Sean McMullen's The Time Engine was originally published in 2008 in hardcover -- and, before my flood last year, I had a copy of that hardcover, which I regularly looked at and thought "I really should read this soon" -- but it's now coming out in a trade paperback edition at a lower price for those of you willing to wait four years for a deal. Time Engine is the fourth in McMullen's wonderful "Moonworlds" series, set on the inhabited moons of a Jovian planet somewhere in the universe, with humanoid but not-quite-human inhabitants who perform magic and also have frighteningly dangerous technology. (The previous novels in the series -- all standalones, though some share characters -- are Voyage of the Shadowmoon, Glass Dragons, and Voidfarer, and I bought all of them for the SFBC back in my days there and burbled about them regularly, saying things like "Sean McMullen knows how to blow up stuff real good!") McMullen is one of the hidden treasure of the spec-fic world; he writes books that manage to be both tough-minded and madcap, equally full of violence and humor, with complicated plots that spiral out of control and quirky, spiky characters that are utterly real. He deserves to be much more widely read.
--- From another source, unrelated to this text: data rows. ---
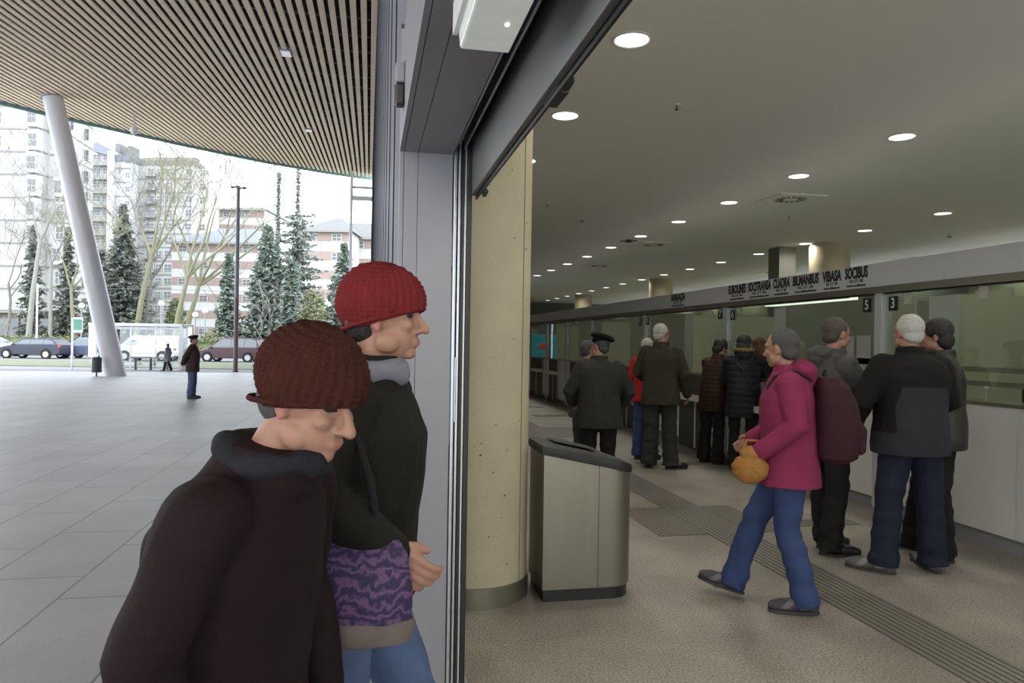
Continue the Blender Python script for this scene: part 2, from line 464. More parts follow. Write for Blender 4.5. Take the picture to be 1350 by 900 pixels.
MB().box(-0.020, 0.014, -0.026, 0.026, -0.080, 0.002).build('lens', M['blackp'], e, bevel=0.008)
MB().box(0.012, 0.018, -0.03, 0.03, -0.085, 0.087).build('back_plate', M['black'], e, bevel=0.002)

# emergency luminaire under the soffit
M['diffuser'] = mat('milky_diffuser', (0.62, 0.63, 0.60), 0.25, emis=(0.9, 1, 0.95), estr=0.22)
el = empty('emergency_light', (0.25, 1.72, 2.33), 0, 'milky translucent emergency light box hanging from the door soffit', 'light')
b = MB(); b.loft([[(-0.055, -0.42, 0), (0.065, -0.42, 0), (0.075, -0.42, -0.11), (-0.045, -0.42, -0.11)], [(-0.055, 0.0, 0), (0.065, 0.0, 0), (0.075, 0.0, -0.11), (-0.045, 0.0, -0.11)]])
b.build('diffuser', M['diffuser'], el, bevel=0.006)
MB().box(-0.062, -0.05, -0.43, 0.008, -0.075, 0.004).build('side_rail', M['white'], el, bevel=0.002)
M['led'] = mat('led_glow', (0.9, 1, 0.95), 0.4, emis=(0.85, 1, 0.93), estr=2.0)
MB().ell((0.04, -0.16, -0.112), (0.005, 0.008, 0.003)).build('led', M['led'], el, smooth=60)

# ------------------------------------------------------------------ ticket counter wall
XW = hit_z(1350, 737, 0).x
posts_px = [1159, 957, 849.5, 779.5, 747, 720.5]
PY = [hit_x(p, 445, XW).y for p in posts_px]
step = PY[1] - PY[0]
PY = [PY[0] - 3 * step, PY[0] - 2 * step, PY[0] - step] + PY
while PY[-1] < 33: PY.append(PY[-1] + 2.3)
Y0, Y1 = PY[0], PY[-1]
sbox('trim_9', M['header'], XW - 0.02, XW + 0.14, Y0, Y1, 2.10, 2.32)
sbox('trim_10', M['steel_edge'], XW - 0.032, XW + 0.10, Y0, Y1, 2.035, 2.098)
sbox('trim_11', M['black'], XW - 0.010, XW + 0.06, Y0, Y1, 2.025, 2.034)
sbox('baseboard_counter', M['portal'], XW + 0.03, XW + 0.05, Y0, Y1, 0.0, 0.12)
sbox('trim_12', M['steel_edge'], XW - 0.012, XW + 0.30, Y0, Y1, 1.09, 1.115)
n_g = 0
niches = {3: (1010, 1078), 4: (897, 942), 5: (818, 838), 6: (752, 765), 7: (724, 735.5), 8: (700, 716)}
for i in range(len(PY) - 1):
    a, b = PY[i], PY[i + 1]
    pm = MB().box(XW - 0.018, XW + 0.10, a - 0.05, a + 0.05, 0.02, 2.098)
    pm.build('trim_post', M['post'], kind='structure', bevel=0.006)
    md = 2 if i < 5 else 1
    for k in range(md):
        u0 = a + 0.06 + (b - a - 0.12) * k / md; u1 = a + 0.06 + (b - a - 0.12) * (k + 1) / md
        MB().box(XW, XW + 0.03, u0 + 0.003, u1 - 0.003, 0.115, 1.09).build('wall_counter_panel', M['steel_light'], kind='structure', bevel=0.003)
    n_g += 1
    MB().box(XW + 0.02, XW + 0.028, a + 0.055, b - 0.055, 1.115, 2.03).build('window_%d' % n_g, M['glass'], kind='structure')
    if i in niches:
        q0 = hit_x(niches[i][1], 500, XW).y; q1 = hit_x(niches[i][0], 500, XW).y
        e = empty('counter_shelf', (XW - 0.004, (q0 + q1) / 2, 0), 0,
                  ['', '', '', 'service niche under the big five name band, dark panel and steel ledge behind the backpack',
                   'dark service niche with steel ledge beside the olive coated man', 'dark service niche with ledge glimpsed between the beret man and the olive coat',
                   'dark service niche just behind the beret man', 'narrow dark service niche far down the counter, left of the beret man',
                   'dark service niche furthest down the counter, next to the concrete column'][i], 'counter')
        hw = (q1 - q0) / 2
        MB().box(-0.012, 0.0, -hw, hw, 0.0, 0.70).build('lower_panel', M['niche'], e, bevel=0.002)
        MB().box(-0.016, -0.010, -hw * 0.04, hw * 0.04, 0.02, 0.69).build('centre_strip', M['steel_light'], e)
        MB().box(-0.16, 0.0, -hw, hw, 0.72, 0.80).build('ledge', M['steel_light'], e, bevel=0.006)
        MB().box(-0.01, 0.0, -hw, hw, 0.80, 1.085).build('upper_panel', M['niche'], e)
        MB().box(-0.015, -0.008, -hw, -hw + 0.03, 0.0, 1.085).build('edge_strip', M['steel_light'], e)

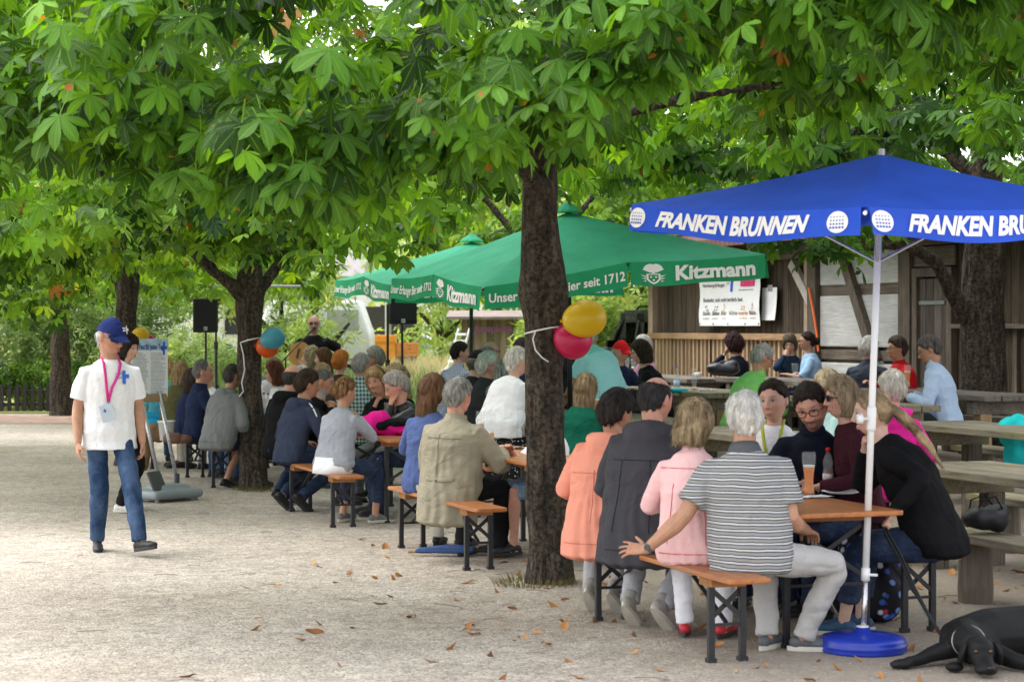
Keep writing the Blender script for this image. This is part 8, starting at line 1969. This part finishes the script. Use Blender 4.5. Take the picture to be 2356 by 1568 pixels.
mb.tube([(.72, .30, .10), (.58, .14, .085), (.46, .10, .055)], [.10, .07, .045], 12, round_=True); mb.tube([(.46, .10, .05), (.62, .03, .04), (.72, .0, .034)], [.042, .034, .03], 10, round_=True)
mb.tube([(.84, .44, .08), (1.0, .40, .04), (1.12, .30, .03)], [.045, .03, .018], 10, round_=True)
me = fuse(mb.v, mb.f, .009, 4, .5); t = NT('black_coat'); v = t.coord(); n_ = t.noise(t.coord((1, 1, 1)), 60, 4, .6, .3)
t.set(t.ramp(t.noise(v, 4, 4), [(.3, (.006, .006, .0065)), (.7, (.014, .0135, .0135))]), .55, t.bump(n_, .4, .008), 0, .22); M_coat = t.m
me.materials.append(M_coat); link('body', me, dog)
for s in (-1, 1):
    mb = MB(); mb.ball((-.03 + s * .088, -.005, .105), (.020, .055, .070), 14, 10, Euler((R(18), R(s * -14), R(s * 12))).to_matrix()); e = fuse(mb.v, mb.f, .008, 3); e.materials.append(M_coat); link('ear', e, dog)
    mb = MB(); mb.ball((-.03 + s * .036, -.078, .128), .0115, 10, 8); mb.build('eye', plain('dog_eye', (.06, .03, .012), .08, .1, spec=.6), dog, True)
mb = MB(); mb.ball((-.02, -.208, .060), (.020, .010, .014), 12, 8); mb.build('nose', plain('dog_nose', (.012, .011, .011), .25, .1), dog, True)
mb = MB(); c0 = Vector((-.055, .13, .147)); mb.tube([c0 + Vector((math.cos(a) * .086, math.sin(a) * .022 + .0, math.sin(a) * .084)) for a in [2 * PI * k / 24 for k in range(25)]], .0045, 6); mb.build('collar', plain('silver_chain', (.28, .28, .27), .4, .3, 90, metal=.8), dog, True)
dog.scale = (1.02, 1.0, .96)
hw_ = pj_['root'].matrix_world
bpy.context.view_layer.update()
hp_ = pj_['root'].matrix_world @ (pj_['WR'][0] + unit(pj_['FD'][0]) * .07)
ring = DG + Vector((-.14, .13, .14)); mid = hp_.lerp(ring, .5) + Vector((0, 0, -.03)); r_ = MB()
for o_ in (0, .022):
    pts = [hp_ + Vector((0, 0, .03 - o_)), hp_ + Vector((o_, 0, -.06))] + [hp_.lerp(ring, t_) + Vector((o_ * (1 - t_), 0, -.10 * math.sin(PI * t_) * .5)) for t_ in (.25, .5, .75)] + [ring]
    r_.tube(pts, [.017] * len(pts), 6, flat=.4)
tag(r_.build('dog_leash', plain('black_webbing', (.014, .014, .015), .7, .2), None, True), 'black webbing leash running from the ponytail woman to the dog', 'leash')
bpy.context.view_layer.update()
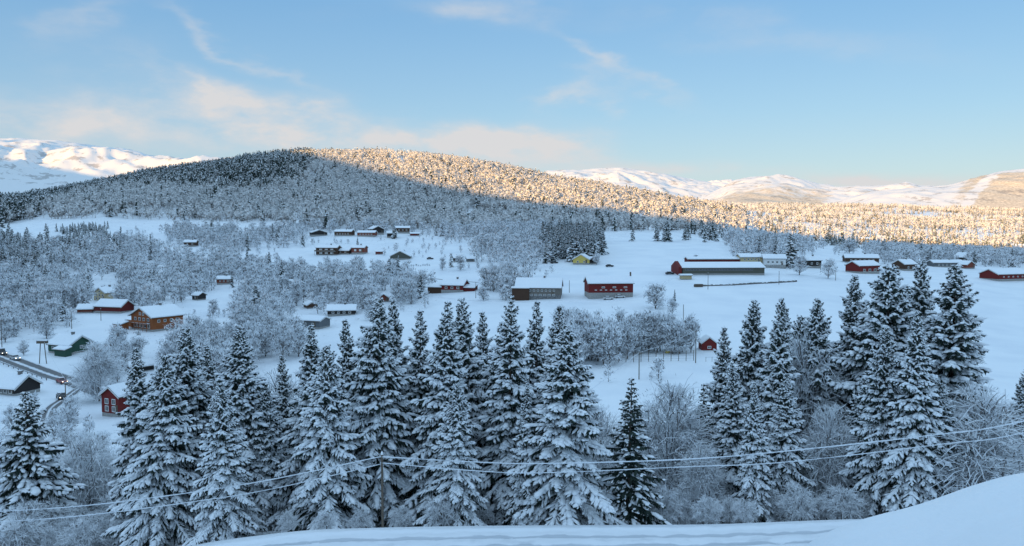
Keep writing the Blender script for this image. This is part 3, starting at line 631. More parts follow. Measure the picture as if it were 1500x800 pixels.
o1 = house(208, 484, 54, 13, 21, -34, 'orange', 'large orange timber lodge with long balcony and gabled snowy roof', gable=True, wins=(('f', 4, .78, 1.5, 1.2), ('f', 5, .32, 1.6, 1.4), ('r', 4, .68, 1.1, 1.1), ('f', 2, 1.15, 1.2, 1.1, .35, .65)), pitch=24, foundh=.12, over=1.0)
balcony(o1[0], -o1[1] * .52, o1[1] * .4, o1[2] * .52, 1.7, house_mat(COLS['orange'], 'paint_orange'))
annex(o1[0], -o1[1] * .5 - 8, -o1[1] * .5 - .003, 2.5, 9, 2.6, 'orange', 1.6)
annex(o1[0], -o1[1] * .5 - 3.5, -o1[1] * .5 + 1.5, -5.2, -2.0, 2.1, 'orange', .9, 'porch')
house(146, 441, 28, 9, 12, -30, 'cream', 'cream two storey house with gabled snowy roof, uphill from the orange lodge', gable=True, wins=(('f', 3, .72, 1.4, 1.1), ('f', 3, .3, 1.3, 1.3), ('f', 1, 1.15, 1.3, 1.0, .3, .7)), pitch=26, foundh=.1)
house(158, 459, 46, 8, 9, -16, 'dark_red', 'dark red barn with sagging snow roof just below the cream house', name='barn', cat='barn', chimney=False, pitch=32, door=False)
house(124, 459, 20, 8, 5, 14, 'redbrown', 'low brown outbuilding under thick snow, left of the dark red barn', name='shed', cat='shed', chimney=False, pitch=22, door=False)
house(8, 579, 34, 8, 10, -16, 'dark', 'dark house under heavy snow at the left edge below the road', gable=False, wins=(('f', 3, .6, 1.2, 1.1),), pitch=33)
house(286, 440, 12, 5, 7, -24, 'dark', 'tiny dark hut in the snow right of the bushes above the orange lodge', name='hut', cat='hut', chimney=False, pitch=25, wins=(('f', 1, .6, .9, .9),))
house(253, 430, 14, 7, 9, 40, 'grey', 'small grey cabin with steep gable half hidden by frosted trees', gable=True, name='cabin', cat='cabin', pitch=36, chimney=False)
house(328, 417, 20, 6, 7, 8, 'redbrown', 'small reddish cabin with snowy roof among frosted birches', name='cabin', cat='cabin', wins=(('f', 3, .6, .9, .8),), pitch=25)
house(278, 362, 17, 7, 6, 4, 'brown', 'lone brown cabin beside the upper snowy track on the left hillside', name='cabin', cat='cabin', wins=(('f', 2, .6, 1, .9),), pitch=24)
house(404, 427, 14, 6, 6, -25, 'redbrown', 'brown gabled hut among the birches left of the valley centre', gable=True, name='hut', cat='hut', chimney=False, pitch=27)
house(430, 421, 12, 6, 6, 10, 'brown', 'small brown hut behind a dark spruce in the valley birches', name='hut', cat='hut', chimney=False, pitch=26)
house(447, 482, 48, 8, 12, -18, 'grey', 'long grey shed with flat snowy roof in front of the valley birches', wins=(('f', 3, .6, 1.1, 1),), name='shed', cat='shed', chimney=False, pitch=17)
house(500, 463, 40, 9, 7, 8, 'dark', 'low dark house with wide snow roof among birches', wins=(('f', 4, .6, 1.1, .9),), pitch=22)
house(458, 452, 16, 6, 5, 30, 'brown', 'small hut with snow roof half buried behind the long grey shed', gable=True, name='hut', cat='hut', chimney=False, pitch=28)
house(562, 443, 14, 6, 6, 6, 'redbrown', 'small brown gabled hut on stilts standing beside the birch clump', gable=True, name='hut', cat='hut', chimney=False, pitch=34)
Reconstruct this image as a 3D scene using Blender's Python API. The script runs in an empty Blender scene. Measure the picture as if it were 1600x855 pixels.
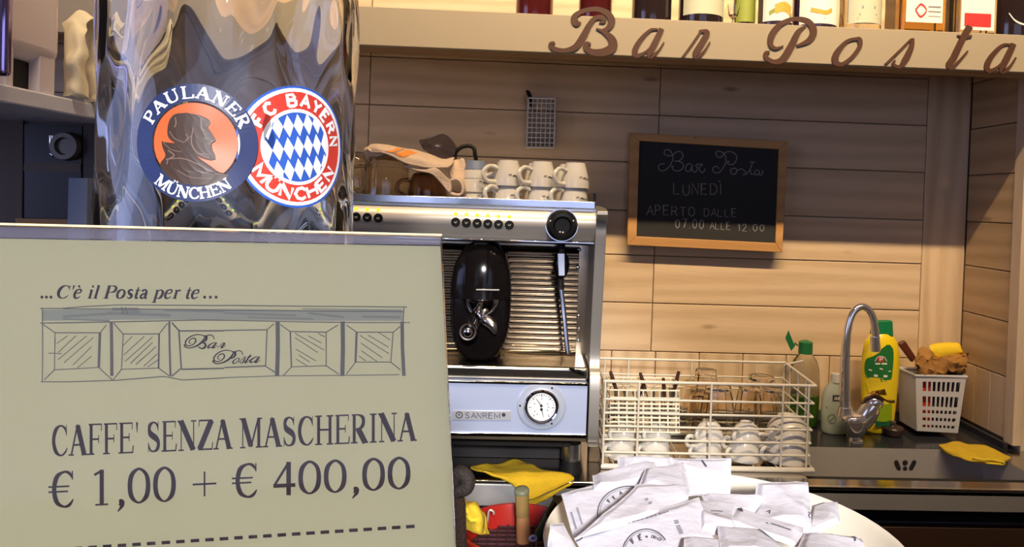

And last this time out is Fred Chao's graphic novel Johnny Hiro: Half Asian, All Hero, collecting the three issues of the 2007-2008 comic. (It was originally published in 2009 by AdHouse Books, at which time I reviewed it -- I'm not sure, from first glace, if there's any new material in this new edition or not.) Johnny is a young guy in Brooklyn, with a cute girlfriend, a job at the local restaurant, and periodic problems with monsters, samurai, or giant fish -- this is a comic that runs right down the line between slice-of-life twentysomething and high-adventure odd. I liked it the first time out, and I expect to like it this time around as well -- this new edition is a trade paperback from Tor, available now.